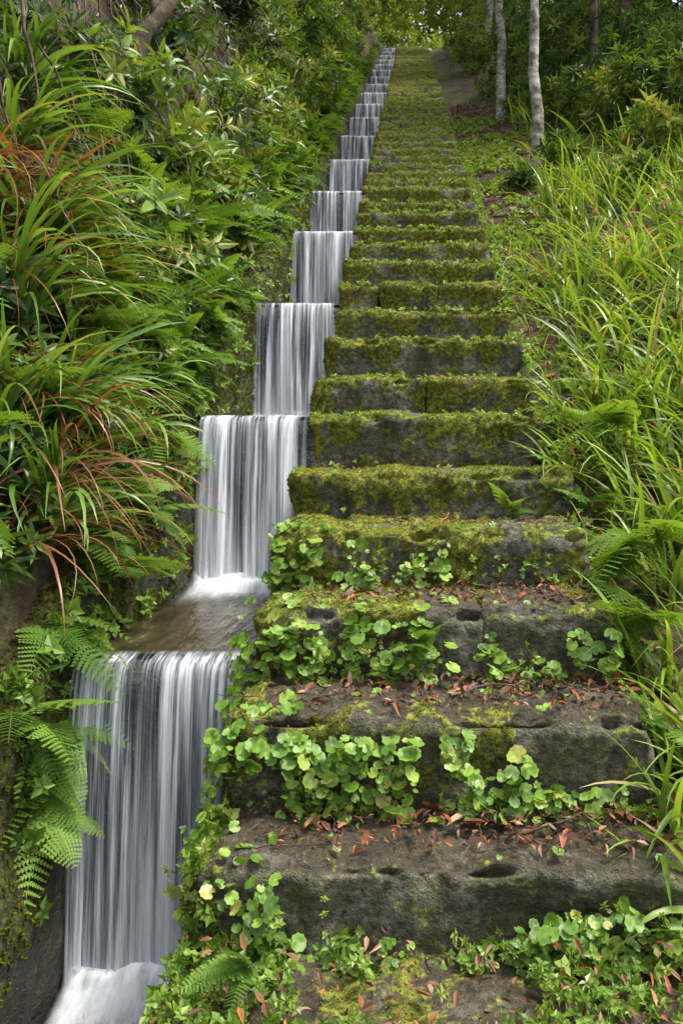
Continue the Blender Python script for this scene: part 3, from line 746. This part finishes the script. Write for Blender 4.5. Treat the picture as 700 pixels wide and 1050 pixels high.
pt.inst(leaf_T(.7,.2),basis(np.cross(up,rdir(n)),up)*U(.02,.04,n)[:,None,None],np.stack([X,Y,gz(X,Y)+U(.15,.42,n)],-1),U(0,1,n))
pt.build('fallen_petals',M_petal)
tw=Acc()
for i,(a,b) in enumerate([((-.52,1.42,-1.2),(-.38,1.3,-.97)),((.2,1.68,-.85),(.42,1.75,-.84)),((-.2,1.35,-1.02),(.0,1.27,-1.01)),((.1,1.95,-.64),(.3,2.05,-.635)),((.5,1.35,-1.02),(.58,1.5,-.85))]):
    tube(tw,wander(a,b,7,.006,i+50),np.linspace(.004,.002,7),5)
for i in range(40):
    k=int(R.integers(4,8)); a=np.array([U(-.38,.5),ST[k][0]+U(.05,.22),ST[k][1]+.014]); an=U(0,6.28); l=U(.03,.12)
    tube(tw,wander(a,a+np.array([math.cos(an)*l,math.sin(an)*l*.5,.004]),5,.003,i+80),np.linspace(.0022,.001,5),4)
tw.build('twigs',M_barkd)
stem.build('shrub_stems',M_barkd)

# ------------------------------------------------------------------ light, world, camera
sc=bpy.context.scene
w=bpy.data.worlds.new('World');sc.world=w;w.use_nodes=True;nt=w.node_tree
el,rot=math.radians(65),math.radians(92)
sky=nt.nodes.new('ShaderNodeTexSky');sky.sky_type='NISHITA';sky.sun_disc=False;sky.sun_elevation=el;sky.sun_rotation=rot
sky.air_density=1.0;sky.dust_density=4.0
hs=nt.nodes.new('ShaderNodeHueSaturation');hs.inputs['Saturation'].default_value=.4
bg=nt.nodes['Background'];bg.inputs[1].default_value=.36;nt.links.new(sky.outputs[0],hs.inputs['Color']);nt.links.new(hs.outputs[0],bg.inputs[0])
s=bpy.data.lights.new('sun','SUN');s.energy=5.0;s.angle=math.radians(12);s.color=(1,.95,.84)
so=bpy.data.objects.new('sun',s);sc.collection.objects.link(so)
dirv=Vector((math.sin(rot)*math.cos(el),math.cos(rot)*math.cos(el),math.sin(el)))
so.rotation_euler=dirv.to_track_quat('Z','Y').to_euler()
cam=bpy.data.cameras.new('camera');co=bpy.data.objects.new('camera',cam);sc.collection.objects.link(co)
cam.sensor_fit='VERTICAL';cam.sensor_height=36;cam.lens=36*800/1050
cam.shift_x=-71/1050;cam.shift_y=-75/1050;cam.clip_end=600;cam.clip_start=.05
co.location=(0,0,0);co.rotation_euler=(math.pi/2,0,0)
sc.camera=co
sc.view_settings.view_transform='Standard';sc.view_settings.look='None';sc.view_settings.exposure=0
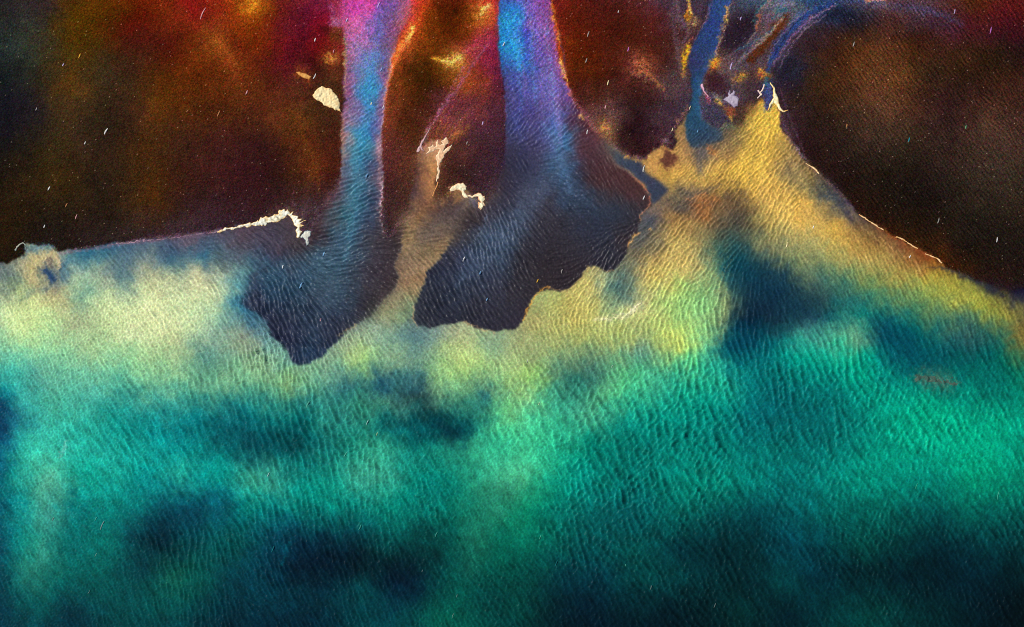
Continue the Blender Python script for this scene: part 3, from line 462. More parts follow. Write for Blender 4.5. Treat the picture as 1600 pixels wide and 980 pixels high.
# banks of the violet stream
area([(541, -4), (560, -4), (562, 18), (552, 26), (543, 20)], (205, 42, 150), .65, 4)
area([(518, 29), (534, 30), (534, 44), (522, 46), (516, 38)], (150, 90, 130), .8, 1.8)
area([(500, 40), (516, 42), (515, 51), (502, 50)], (58, 18, 16), .8, 2)
area([(513, 48), (534, 46), (535, 68), (518, 64)], (88, 56, 20), .75, 2.5)
stroke([(537, 48), (540, 90), (538, 140)], 2.4, (195, 165, 95), .7, .5, .4)
patch(519, 92, 5, 4, 0, (225, 150, 75), .9, .5)
patch(507, 87, 3, 2.4, 0, (205, 120, 50), .8, .5)
stroke([(648, 40), (644, 50), (638, 60)], 4, (255, 195, 95), .9, .5)
stroke([(640, 62), (630, 74), (621, 88), (616, 104)], 7, (225, 120, 60), .8, .7)
stroke([(604, 60), (601, 90), (604, 120)], 5, (95, 72, 125), .5, .4)
# pond and silt curl at the left shore
area([(66, 424), (72, 414), (78, 422), (88, 432), (86, 442), (78, 443), (72, 432)], (32, 62, 105), .85, 1.8)
area([(42, 384), (82, 383), (84, 391), (70, 393), (46, 395), (38, 402)], (62, 105, 128), .7, 2)
stroke([(60, 450), (46, 430), (52, 404), (66, 398)], 13, (190, 178, 125), .75, .3)
stroke([(70, 397), (82, 393), (91, 404), (93, 418)], 6, (200, 175, 130), .8, .4)
stroke([(8, 462), (20, 450), (30, 440)], 6, (85, 105, 110), .5, .4)
area([(36, 432), (42, 409), (54, 399), (72, 392), (84, 393), (92, 404), (95, 420), (91, 440), (84, 448), (60, 454), (44, 448)], (182, 170, 122), .55, 2)
stroke([(52, 442), (48, 424), (56, 408), (68, 402)], 8, (205, 192, 130), .6, .4)
stroke([(62, 438), (60, 422), (66, 412)], 4, (110, 128, 112), .6, .5)
area([(66, 422), (70, 414), (76, 420), (84, 428), (88, 434), (86, 442), (79, 444), (74, 434)], (30, 62, 104), .85, 1.4)
stroke([(72, 408), (77, 406), (81, 416)], 5, (95, 80, 80), .7, .5)
stroke([(88, 398), (93, 410), (93, 424)], 2.6, (215, 185, 150), .8, .4)
area([(732, 310), (744, 309), (746, 326), (736, 318)], (96, 92, 118), .7, 2)
stroke([(764, 330), (756, 352), (748, 368), (738, 382)], 3, (105, 120, 145), .55, .5)
for k, (x, y) in enumerate([(447, 332), (457, 326), (470, 338), (456, 345), (485, 348), (492, 336)]):
    stroke([(x, y), (x + 5 + k, y - 9 - k)], 1.8, (120, 92, 104), .6, .6)
# silt in the yellow plume and the sea
stroke([(1110, 146), (1119, 152), (1127, 158)], 6, (150, 142, 142), .8, .6, .5)
stroke([(1115, 155), (1123, 160), (1131, 166)], 6.5, (235, 185, 75), .9, .7, .5)
patch(1143, 158, 12, 7, -20, (120, 105, 135), .6, .5)
stroke([(696, 306), (706, 297), (722, 291)], 11, (190, 138, 92), .65, .6)
stroke([(700, 312), (694, 318), (690, 326)], 5, (170, 120, 75), .5, .8)
stroke([(722, 304), (716, 312), (706, 318)], 6, (165, 115, 70), .5, .6)
stroke([(404, 345), (430, 334), (452, 330), (468, 346), (472, 366)], 14, (110, 76, 62), .45, .6)
# the silt fans out from the head in streaks
for k, (tx, ty) in enumerate([(1085, 285), (1110, 300), (1140, 300), (1165, 320), (1190, 335), (1215, 345), (1240, 350), (1265, 352), (1290, 360), (1320, 372), (1350, 385), (1385, 395)]):
    sx, sy = 1196 + 1.2 * k, 186 + 2 * k
    mx, my = (sx + tx) / 2 + (6 if k > 5 else -4), (sy + ty) / 2 - (4 if k > 5 else 8)
    stroke([(sx, sy), (mx, my), (tx, ty)], 6, [(232, 198, 112), (150, 116, 66), (206, 172, 96), (128, 108, 74)][k % 4], .34, .8, 1.2)
for p in [[(1052, 296), (1080, 300), (1106, 294)], [(1070, 318), (1092, 316), (1112, 322)], [(1120, 300), (1146, 308), (1164, 322)], [(1136, 328), (1158, 338), (1168, 356)], [(1030, 320), (1052, 316), (1074, 322)], [(1148, 286), (1160, 300), (1172, 320)]]:
    stroke(p, 7, (74, 66, 62), .5, .8, 1.3)
for p in [[(1096, 300), (1108, 308), (1124, 312)], [(1072, 312), (1090, 308), (1104, 302)]]:
    stroke(p, 3.5, (205, 130, 70), .6, .8)
for k in range(10):
    x0 = 1004 + 13 * k
    stroke([(x0 + 26, 352 + 5 * k), (x0 + 8, 380 + 6 * k), (x0 - 8, 412 + 6 * k)], 4, (228, 208, 135) if k % 2 else (140, 128, 82), .35, .9, 1.2)
stroke([(960, 418), (975, 440), (972, 462), (950, 476)], 14, (88, 112, 100), .5, .4, 1)
stroke([(986, 396), (1004, 408), (1010, 424)], 8, (104, 96, 80), .5, .5)
stroke([(936, 424), (942, 442), (934, 466)], 5, (222, 202, 132), .5, .5)
area([(1120, 398), (1132, 430), (1142, 456), (1140, 490), (1130, 520), (1124, 550), (1152, 562), (1196, 536), (1262, 506), (1292, 482), (1256, 446), (1205, 418), (1164, 396)], (18, 58, 68), .35, 6, 1.2)
stroke([(1104, 420), (1124, 440), (1134, 462), (1132, 490), (1120, 515)], 8, (165, 175, 110), .5, .4)
area([(1376, 500), (1392, 498), (1416, 520), (1440, 548), (1452, 575), (1424, 566), (1396, 540), (1380, 520)], (0, 70, 86), .5, 5, 1.2)
stroke([(1075, 322), (1100, 314), (1115, 308), (1130, 316)], 5, (180, 122, 70), .45, .7)
stroke([(1100, 318), (1106, 302), (1116, 318)], 3, (90, 65, 50), .6, .5)
stroke([(1060, 302), (1090, 304), (1120, 292), (1130, 288)], 7, (95, 88, 80), .6, .6)
stroke([(925, 500), (950, 498), (975, 494), (995, 482), (1005, 468)], 7, (232, 225, 170), .75, 1.0)
stroke([(960, 492), (985, 490), (1000, 470)], 3, (245, 240, 200), .8, 1.0)
stroke([(1055, 420), (1030, 450), (1008, 478)], 6, (225, 205, 150), .35, .8)
stroke([(1132, 440), (1138, 465), (1134, 500), (1124, 540)], 8, (150, 170, 115), .5, .4)
stroke([(400, 768), (440, 850), (436, 885)], 1, (0, 90, 105), .01)
stroke([(455, 842), (447, 862), (438, 886)], 5, (0, 100, 115), .6, .4)
stroke([(106, 686), (100, 702), (92, 716)], 4, (140, 195, 180), .6, .5)

stroke([(1422, 590), (1440, 590), (1462, 593), (1482, 598), (1502, 600)], 22, (105, 112, 92), .75, .6, 1.3, True, .9)

# ------------------------------------------------------------------ grain of the surfaces: wet sand, shell grit, foam bubbles (pigment only)
lum = C.mean(-1, keepdims=True)
silt = bandnoise(48, .4, 66) * .5 + bandnoise(24, .4, 67, theta=55, spread=40) * .5
C = C * (1 + (.025 + .045 * np.clip((PY - 560) / 100, 0, 1))[..., None] * (1 - LAND)[..., None] * silt[..., None])
g1 = rng.standard_normal((NY, NX)); g3 = rng.standard_normal((NY, NX, 3))
landm = LAND[..., None]
fibre = bandnoise(6, .4, 61, theta=52, spread=18) * np.clip((PX - 1230) / 80, 0, 1) * .8 + bandnoise(5, .45, 62) * .35
mott = lownoise(16, 63)
C = C * (1 + landm * (0.05 * mott[..., None] + 0.18 * fibre[..., None] + 0.13 * g1[..., None] + 0.11 * g3))
C = C + landm * (2.2 * g1[..., None] + 3.0 * g3 - 3.5)
big = blur(g1, 1.1); big /= big.std()
C = C * (1 + (1 - landm) * (0.035 * g1[..., None] + 0.025 * g3 + 0.03 * big[..., None])) + (1 - landm) * (1.2 * g3)
teal = np.clip((WY - 560) / 120, 0, 1)
flow = bandnoise(26, .5, 64, theta=60, spread=25)
up = np.clip((230 - PY) / 160, 0, 1)[..., None] * (1 - landm)
C = C * (1 + up * (0.07 * g1[..., None] + 0.10 * g3))
grit = (rng.random((NY, NX)) > 0.9985) * LAND
C = C + grit[..., None] * np.array([95, 85, 75.])
C = np.clip(C, 0, 255)
ALB = np.clip(lin(C) / ILLUM, 0.0015, 0.9)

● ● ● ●

Stop after the line containing "stem.build('shrub_stems',M_barkd)": copy the records exactly from the first line up to there, leaving pictures out.

*Output*:
Continue the Blender Python script for this scene: part 3, from line 746. This part finishes the script. Write for Blender 4.5. Treat the picture as 700 pixels wide and 1050 pixels high.
pt.inst(leaf_T(.7,.2),basis(np.cross(up,rdir(n)),up)*U(.02,.04,n)[:,None,None],np.stack([X,Y,gz(X,Y)+U(.15,.42,n)],-1),U(0,1,n))
pt.build('fallen_petals',M_petal)
tw=Acc()
for i,(a,b) in enumerate([((-.52,1.42,-1.2),(-.38,1.3,-.97)),((.2,1.68,-.85),(.42,1.75,-.84)),((-.2,1.35,-1.02),(.0,1.27,-1.01)),((.1,1.95,-.64),(.3,2.05,-.635)),((.5,1.35,-1.02),(.58,1.5,-.85))]):
    tube(tw,wander(a,b,7,.006,i+50),np.linspace(.004,.002,7),5)
for i in range(40):
    k=int(R.integers(4,8)); a=np.array([U(-.38,.5),ST[k][0]+U(.05,.22),ST[k][1]+.014]); an=U(0,6.28); l=U(.03,.12)
    tube(tw,wander(a,a+np.array([math.cos(an)*l,math.sin(an)*l*.5,.004]),5,.003,i+80),np.linspace(.0022,.001,5),4)
tw.build('twigs',M_barkd)
stem.build('shrub_stems',M_barkd)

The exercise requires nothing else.